Уайлд вёл себя с большим достоинством : когда однажды " пурпурный маркиз" с одним из своих товарищей по боксёрскому рингу вторгся в его дом, он позвал слугу и сказал: - " Это маркиз Квинсбери, самый невоспитанный человек Лондона. Прошу никогда больше его не впускать".
Обескураженный маркиз удалился, но не успокоился. На премьере новой комедии Уайлда " Как важно быть серьёзным" полиция должна была охранять вход в театр, потому что маркиз обещал устроить скандал. Неприятности со стороны отца не были единственными для Уайлда : Альфред Дуглас терял его письма и оставлял их в карманах одежды, которую дарил пригожим любовникам, так что бедный Уайлд должен был постоянно платить шантажистам. Когда однажды ему было принесено одно из тех писем с требованием 30 фунтов , причём упоминался некто, готовый заплатить за него 60, Уайлд ответил : -"Советую продать немедленно, я не дал бы никогда столько за небольшой отрывок прозы, но я горжусь, что есть в Англии кто-то, ценящий так высоко мою литературную деятельность."

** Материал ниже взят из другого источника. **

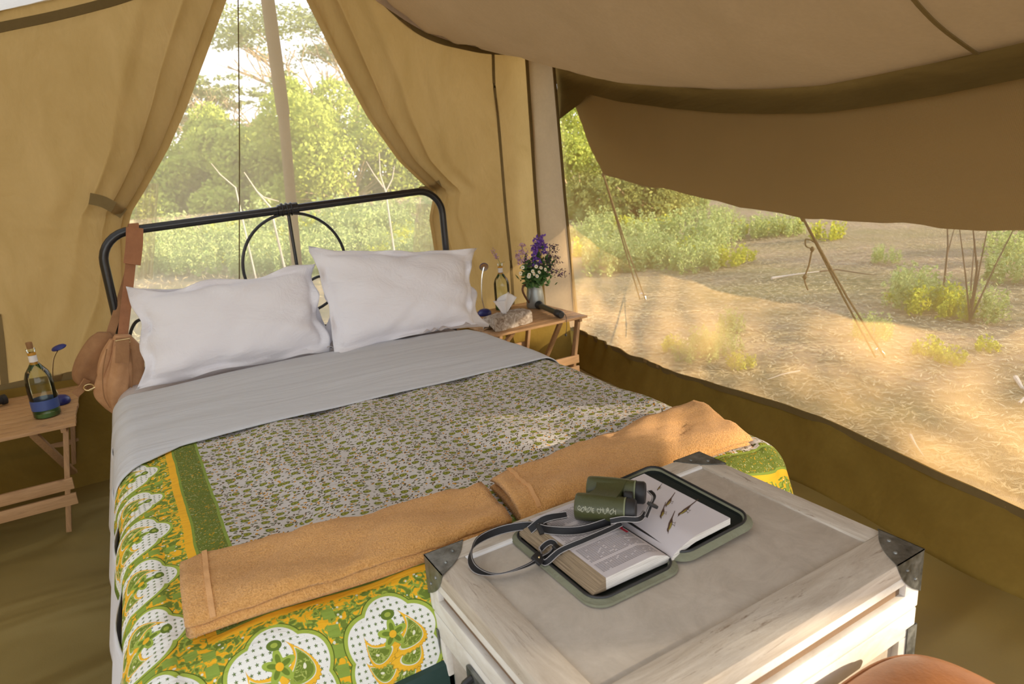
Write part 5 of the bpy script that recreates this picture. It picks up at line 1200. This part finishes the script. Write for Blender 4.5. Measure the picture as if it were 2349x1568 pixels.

Другая версия гласит, "что это слишком мало, потому что средняя цена за его сонет превышает 300 фунтов". Так что всё ещё было забавой, хотя начинал уже проявляться элемент принуждения. Всё больше людей начинало его избегать, и всё чаще друзья старались предупредить его о грозящей опасности. Единственной реакцией Уайлда был взрыв раздражения и всё большая дерзость в поведении. Он начал постоянно появляться в окружении мужских проституток, разных парней из конюшен, газетчиков и безработных лакеев, которых приводил в театральные ложи, модные кафе, где перед хохочущими от смущения парнями произносил запутанные монологи о " греческой любви" и давних цивилизациях.
Я дал себя втянуть в бессмысленное и распущенное прозябание, - рассуждал он, когда было уже поздно, - меня забавляла игра во фланёра, денди, модника. Я окружал себя людьми ничтожными , подлыми. Наскучив своим успехом, старался в погоне за новыми сенсациями достичь дна.
Оказалось, что дно уже здесь, под ногами. В конце февраля 1895 года маркиз Квинсбери оставил в клубе Albermarle, к которому принадлежал Уайлд, записку, адресованную " Оскару Уайлду, содомиту". Уайлд возбудил процесс о клевете. Он не знал об одной вещи : Квинсбери мог быть сумасбродом, но не был лишён сметки и видел, что для обвинения потребуется что-то большее, чем роман с сыном. Детективы маркиза отыскали всех пареньков Уайлда и с помощью подкупа или шантажа сумели их заставить свидетельствовать против него. Тем временем Уайлд, пустив в работу машину права, беззаботно отправился с Альфредом в Монте-Карло.